--- Begin ---

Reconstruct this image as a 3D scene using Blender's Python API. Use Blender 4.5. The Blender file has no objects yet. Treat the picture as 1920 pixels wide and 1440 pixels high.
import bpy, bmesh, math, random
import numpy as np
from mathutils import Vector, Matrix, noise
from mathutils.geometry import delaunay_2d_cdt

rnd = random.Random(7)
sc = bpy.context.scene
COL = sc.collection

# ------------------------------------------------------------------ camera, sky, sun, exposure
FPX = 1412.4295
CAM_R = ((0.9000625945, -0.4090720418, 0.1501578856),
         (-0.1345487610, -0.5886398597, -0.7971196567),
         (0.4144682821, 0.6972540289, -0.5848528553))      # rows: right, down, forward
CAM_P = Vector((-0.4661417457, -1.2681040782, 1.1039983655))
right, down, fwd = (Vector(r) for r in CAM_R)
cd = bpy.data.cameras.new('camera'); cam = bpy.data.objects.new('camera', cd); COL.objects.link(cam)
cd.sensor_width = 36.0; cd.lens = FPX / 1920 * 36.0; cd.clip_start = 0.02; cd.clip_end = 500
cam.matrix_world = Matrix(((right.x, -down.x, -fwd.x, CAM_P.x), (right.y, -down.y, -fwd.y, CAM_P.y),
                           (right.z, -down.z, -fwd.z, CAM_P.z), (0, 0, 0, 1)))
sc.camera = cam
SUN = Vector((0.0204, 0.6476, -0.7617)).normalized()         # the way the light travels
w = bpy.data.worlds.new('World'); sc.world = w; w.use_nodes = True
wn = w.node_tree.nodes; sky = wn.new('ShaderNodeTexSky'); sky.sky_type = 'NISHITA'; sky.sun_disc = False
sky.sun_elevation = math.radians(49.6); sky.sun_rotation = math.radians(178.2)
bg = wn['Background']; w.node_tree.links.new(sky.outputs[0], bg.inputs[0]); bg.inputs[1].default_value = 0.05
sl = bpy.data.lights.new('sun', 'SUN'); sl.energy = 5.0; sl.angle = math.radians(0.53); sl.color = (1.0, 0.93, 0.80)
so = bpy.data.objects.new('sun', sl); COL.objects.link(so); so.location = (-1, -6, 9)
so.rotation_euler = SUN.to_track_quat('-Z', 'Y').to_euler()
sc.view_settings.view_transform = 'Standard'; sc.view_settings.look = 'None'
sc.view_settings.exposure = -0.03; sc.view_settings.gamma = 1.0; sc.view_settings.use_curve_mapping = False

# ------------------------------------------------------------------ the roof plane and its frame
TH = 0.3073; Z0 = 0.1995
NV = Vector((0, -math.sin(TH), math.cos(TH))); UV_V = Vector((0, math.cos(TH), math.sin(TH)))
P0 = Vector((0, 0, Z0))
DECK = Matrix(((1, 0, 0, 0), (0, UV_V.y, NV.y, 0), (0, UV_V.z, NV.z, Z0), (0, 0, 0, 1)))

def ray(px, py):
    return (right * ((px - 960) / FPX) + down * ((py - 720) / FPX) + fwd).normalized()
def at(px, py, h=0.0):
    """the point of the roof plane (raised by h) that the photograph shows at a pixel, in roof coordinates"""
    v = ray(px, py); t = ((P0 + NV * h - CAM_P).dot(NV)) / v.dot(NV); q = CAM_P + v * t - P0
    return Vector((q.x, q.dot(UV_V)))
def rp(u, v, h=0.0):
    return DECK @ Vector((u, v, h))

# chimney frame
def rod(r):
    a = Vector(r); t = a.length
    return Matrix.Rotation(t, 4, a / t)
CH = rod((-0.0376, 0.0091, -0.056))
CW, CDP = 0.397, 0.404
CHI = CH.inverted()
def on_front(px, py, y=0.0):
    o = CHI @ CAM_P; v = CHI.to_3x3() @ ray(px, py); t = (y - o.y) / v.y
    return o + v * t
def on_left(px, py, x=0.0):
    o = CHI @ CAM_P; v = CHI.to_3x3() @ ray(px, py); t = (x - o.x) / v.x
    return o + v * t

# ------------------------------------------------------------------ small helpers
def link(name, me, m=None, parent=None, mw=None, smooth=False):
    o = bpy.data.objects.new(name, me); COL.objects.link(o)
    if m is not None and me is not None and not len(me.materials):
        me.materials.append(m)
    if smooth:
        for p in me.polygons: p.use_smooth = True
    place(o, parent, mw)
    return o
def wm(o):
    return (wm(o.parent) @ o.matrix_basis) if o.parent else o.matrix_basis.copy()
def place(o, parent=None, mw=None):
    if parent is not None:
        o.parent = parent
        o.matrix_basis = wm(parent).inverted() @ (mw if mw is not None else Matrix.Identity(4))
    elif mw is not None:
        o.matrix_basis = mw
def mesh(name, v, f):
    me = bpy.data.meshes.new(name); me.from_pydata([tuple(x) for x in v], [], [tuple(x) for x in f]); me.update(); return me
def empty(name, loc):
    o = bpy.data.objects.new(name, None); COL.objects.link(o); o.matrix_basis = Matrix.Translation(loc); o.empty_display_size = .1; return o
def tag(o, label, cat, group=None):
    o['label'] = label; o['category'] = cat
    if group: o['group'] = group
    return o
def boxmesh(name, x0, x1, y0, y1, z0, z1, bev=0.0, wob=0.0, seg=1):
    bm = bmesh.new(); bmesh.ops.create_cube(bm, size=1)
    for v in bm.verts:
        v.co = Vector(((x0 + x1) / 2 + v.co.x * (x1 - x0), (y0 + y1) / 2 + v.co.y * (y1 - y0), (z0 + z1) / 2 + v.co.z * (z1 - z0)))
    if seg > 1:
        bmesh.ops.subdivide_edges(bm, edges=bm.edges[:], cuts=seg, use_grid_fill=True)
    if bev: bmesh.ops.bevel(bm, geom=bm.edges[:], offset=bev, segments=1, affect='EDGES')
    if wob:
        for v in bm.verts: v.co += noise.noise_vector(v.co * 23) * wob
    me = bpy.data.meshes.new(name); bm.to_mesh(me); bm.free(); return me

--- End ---

_Objective_
Copy the data above exactly. Every line must be included.

_Solution to the exercise_
Reconstruct this image as a 3D scene using Blender's Python API. Use Blender 4.5. The Blender file has no objects yet. Treat the picture as 1920 pixels wide and 1440 pixels high.
import bpy, bmesh, math, random
import numpy as np
from mathutils import Vector, Matrix, noise
from mathutils.geometry import delaunay_2d_cdt

rnd = random.Random(7)
sc = bpy.context.scene
COL = sc.collection

# ------------------------------------------------------------------ camera, sky, sun, exposure
FPX = 1412.4295
CAM_R = ((0.9000625945, -0.4090720418, 0.1501578856),
         (-0.1345487610, -0.5886398597, -0.7971196567),
         (0.4144682821, 0.6972540289, -0.5848528553))      # rows: right, down, forward
CAM_P = Vector((-0.4661417457, -1.2681040782, 1.1039983655))
right, down, fwd = (Vector(r) for r in CAM_R)
cd = bpy.data.cameras.new('camera'); cam = bpy.data.objects.new('camera', cd); COL.objects.link(cam)
cd.sensor_width = 36.0; cd.lens = FPX / 1920 * 36.0; cd.clip_start = 0.02; cd.clip_end = 500
cam.matrix_world = Matrix(((right.x, -down.x, -fwd.x, CAM_P.x), (right.y, -down.y, -fwd.y, CAM_P.y),
                           (right.z, -down.z, -fwd.z, CAM_P.z), (0, 0, 0, 1)))
sc.camera = cam
SUN = Vector((0.0204, 0.6476, -0.7617)).normalized()         # the way the light travels
w = bpy.data.worlds.new('World'); sc.world = w; w.use_nodes = True
wn = w.node_tree.nodes; sky = wn.new('ShaderNodeTexSky'); sky.sky_type = 'NISHITA'; sky.sun_disc = False
sky.sun_elevation = math.radians(49.6); sky.sun_rotation = math.radians(178.2)
bg = wn['Background']; w.node_tree.links.new(sky.outputs[0], bg.inputs[0]); bg.inputs[1].default_value = 0.05
sl = bpy.data.lights.new('sun', 'SUN'); sl.energy = 5.0; sl.angle = math.radians(0.53); sl.color = (1.0, 0.93, 0.80)
so = bpy.data.objects.new('sun', sl); COL.objects.link(so); so.location = (-1, -6, 9)
so.rotation_euler = SUN.to_track_quat('-Z', 'Y').to_euler()
sc.view_settings.view_transform = 'Standard'; sc.view_settings.look = 'None'
sc.view_settings.exposure = -0.03; sc.view_settings.gamma = 1.0; sc.view_settings.use_curve_mapping = False

# ------------------------------------------------------------------ the roof plane and its frame
TH = 0.3073; Z0 = 0.1995
NV = Vector((0, -math.sin(TH), math.cos(TH))); UV_V = Vector((0, math.cos(TH), math.sin(TH)))
P0 = Vector((0, 0, Z0))
DECK = Matrix(((1, 0, 0, 0), (0, UV_V.y, NV.y, 0), (0, UV_V.z, NV.z, Z0), (0, 0, 0, 1)))

def ray(px, py):
    return (right * ((px - 960) / FPX) + down * ((py - 720) / FPX) + fwd).normalized()
def at(px, py, h=0.0):
    """the point of the roof plane (raised by h) that the photograph shows at a pixel, in roof coordinates"""
    v = ray(px, py); t = ((P0 + NV * h - CAM_P).dot(NV)) / v.dot(NV); q = CAM_P + v * t - P0
    return Vector((q.x, q.dot(UV_V)))
def rp(u, v, h=0.0):
    return DECK @ Vector((u, v, h))

# chimney frame
def rod(r):
    a = Vector(r); t = a.length
    return Matrix.Rotation(t, 4, a / t)
CH = rod((-0.0376, 0.0091, -0.056))
CW, CDP = 0.397, 0.404
CHI = CH.inverted()
def on_front(px, py, y=0.0):
    o = CHI @ CAM_P; v = CHI.to_3x3() @ ray(px, py); t = (y - o.y) / v.y
    return o + v * t
def on_left(px, py, x=0.0):
    o = CHI @ CAM_P; v = CHI.to_3x3() @ ray(px, py); t = (x - o.x) / v.x
    return o + v * t

# ------------------------------------------------------------------ small helpers
def link(name, me, m=None, parent=None, mw=None, smooth=False):
    o = bpy.data.objects.new(name, me); COL.objects.link(o)
    if m is not None and me is not None and not len(me.materials):
        me.materials.append(m)
    if smooth:
        for p in me.polygons: p.use_smooth = True
    place(o, parent, mw)
    return o
def wm(o):
    return (wm(o.parent) @ o.matrix_basis) if o.parent else o.matrix_basis.copy()
def place(o, parent=None, mw=None):
    if parent is not None:
        o.parent = parent
        o.matrix_basis = wm(parent).inverted() @ (mw if mw is not None else Matrix.Identity(4))
    elif mw is not None:
        o.matrix_basis = mw
def mesh(name, v, f):
    me = bpy.data.meshes.new(name); me.from_pydata([tuple(x) for x in v], [], [tuple(x) for x in f]); me.update(); return me
def empty(name, loc):
    o = bpy.data.objects.new(name, None); COL.objects.link(o); o.matrix_basis = Matrix.Translation(loc); o.empty_display_size = .1; return o
def tag(o, label, cat, group=None):
    o['label'] = label; o['category'] = cat
    if group: o['group'] = group
    return o
def boxmesh(name, x0, x1, y0, y1, z0, z1, bev=0.0, wob=0.0, seg=1):
    bm = bmesh.new(); bmesh.ops.create_cube(bm, size=1)
    for v in bm.verts:
        v.co = Vector(((x0 + x1) / 2 + v.co.x * (x1 - x0), (y0 + y1) / 2 + v.co.y * (y1 - y0), (z0 + z1) / 2 + v.co.z * (z1 - z0)))
    if seg > 1:
        bmesh.ops.subdivide_edges(bm, edges=bm.edges[:], cuts=seg, use_grid_fill=True)
    if bev: bmesh.ops.bevel(bm, geom=bm.edges[:], offset=bev, segments=1, affect='EDGES')
    if wob:
        for v in bm.verts: v.co += noise.noise_vector(v.co * 23) * wob
    me = bpy.data.meshes.new(name); bm.to_mesh(me); bm.free(); return me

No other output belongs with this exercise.